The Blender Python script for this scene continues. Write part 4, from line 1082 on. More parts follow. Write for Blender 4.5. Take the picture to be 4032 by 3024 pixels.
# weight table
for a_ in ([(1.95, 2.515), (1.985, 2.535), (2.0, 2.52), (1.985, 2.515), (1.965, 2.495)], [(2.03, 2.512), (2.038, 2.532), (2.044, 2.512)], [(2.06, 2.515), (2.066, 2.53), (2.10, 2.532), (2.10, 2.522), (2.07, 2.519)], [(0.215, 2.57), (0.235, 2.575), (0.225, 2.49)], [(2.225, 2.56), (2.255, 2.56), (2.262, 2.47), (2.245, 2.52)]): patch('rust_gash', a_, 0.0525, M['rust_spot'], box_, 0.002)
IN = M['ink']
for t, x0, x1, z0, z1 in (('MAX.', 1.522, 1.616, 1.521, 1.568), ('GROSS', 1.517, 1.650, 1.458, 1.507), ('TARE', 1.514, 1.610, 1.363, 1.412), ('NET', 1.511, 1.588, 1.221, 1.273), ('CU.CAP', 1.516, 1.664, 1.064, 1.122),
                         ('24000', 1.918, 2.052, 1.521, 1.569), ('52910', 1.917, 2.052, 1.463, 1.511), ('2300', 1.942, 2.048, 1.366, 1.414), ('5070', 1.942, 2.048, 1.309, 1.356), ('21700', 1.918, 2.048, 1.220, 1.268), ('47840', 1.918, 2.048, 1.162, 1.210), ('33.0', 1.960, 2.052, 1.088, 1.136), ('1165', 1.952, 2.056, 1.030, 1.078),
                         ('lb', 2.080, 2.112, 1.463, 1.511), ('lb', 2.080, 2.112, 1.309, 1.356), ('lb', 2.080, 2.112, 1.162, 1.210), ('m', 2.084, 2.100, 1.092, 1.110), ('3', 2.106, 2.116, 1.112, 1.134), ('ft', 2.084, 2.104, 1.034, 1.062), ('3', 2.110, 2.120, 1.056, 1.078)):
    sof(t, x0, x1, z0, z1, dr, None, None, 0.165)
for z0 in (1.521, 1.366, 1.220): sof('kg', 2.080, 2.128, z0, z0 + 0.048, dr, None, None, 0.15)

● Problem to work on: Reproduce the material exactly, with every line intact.

● Problem solution:
The Blender Python script for this scene continues. Write part 4, from line 1082 on. More parts follow. Write for Blender 4.5. Take the picture to be 4032 by 3024 pixels.
# weight table
for a_ in ([(1.95, 2.515), (1.985, 2.535), (2.0, 2.52), (1.985, 2.515), (1.965, 2.495)], [(2.03, 2.512), (2.038, 2.532), (2.044, 2.512)], [(2.06, 2.515), (2.066, 2.53), (2.10, 2.532), (2.10, 2.522), (2.07, 2.519)], [(0.215, 2.57), (0.235, 2.575), (0.225, 2.49)], [(2.225, 2.56), (2.255, 2.56), (2.262, 2.47), (2.245, 2.52)]): patch('rust_gash', a_, 0.0525, M['rust_spot'], box_, 0.002)
IN = M['ink']
for t, x0, x1, z0, z1 in (('MAX.', 1.522, 1.616, 1.521, 1.568), ('GROSS', 1.517, 1.650, 1.458, 1.507), ('TARE', 1.514, 1.610, 1.363, 1.412), ('NET', 1.511, 1.588, 1.221, 1.273), ('CU.CAP', 1.516, 1.664, 1.064, 1.122),
                         ('24000', 1.918, 2.052, 1.521, 1.569), ('52910', 1.917, 2.052, 1.463, 1.511), ('2300', 1.942, 2.048, 1.366, 1.414), ('5070', 1.942, 2.048, 1.309, 1.356), ('21700', 1.918, 2.048, 1.220, 1.268), ('47840', 1.918, 2.048, 1.162, 1.210), ('33.0', 1.960, 2.052, 1.088, 1.136), ('1165', 1.952, 2.056, 1.030, 1.078),
                         ('lb', 2.080, 2.112, 1.463, 1.511), ('lb', 2.080, 2.112, 1.309, 1.356), ('lb', 2.080, 2.112, 1.162, 1.210), ('m', 2.084, 2.100, 1.092, 1.110), ('3', 2.106, 2.116, 1.112, 1.134), ('ft', 2.084, 2.104, 1.034, 1.062), ('3', 2.110, 2.120, 1.056, 1.078)):
    sof(t, x0, x1, z0, z1, dr, None, None, 0.165)
for z0 in (1.521, 1.366, 1.220): sof('kg', 2.080, 2.128, z0, z0 + 0.048, dr, None, None, 0.15)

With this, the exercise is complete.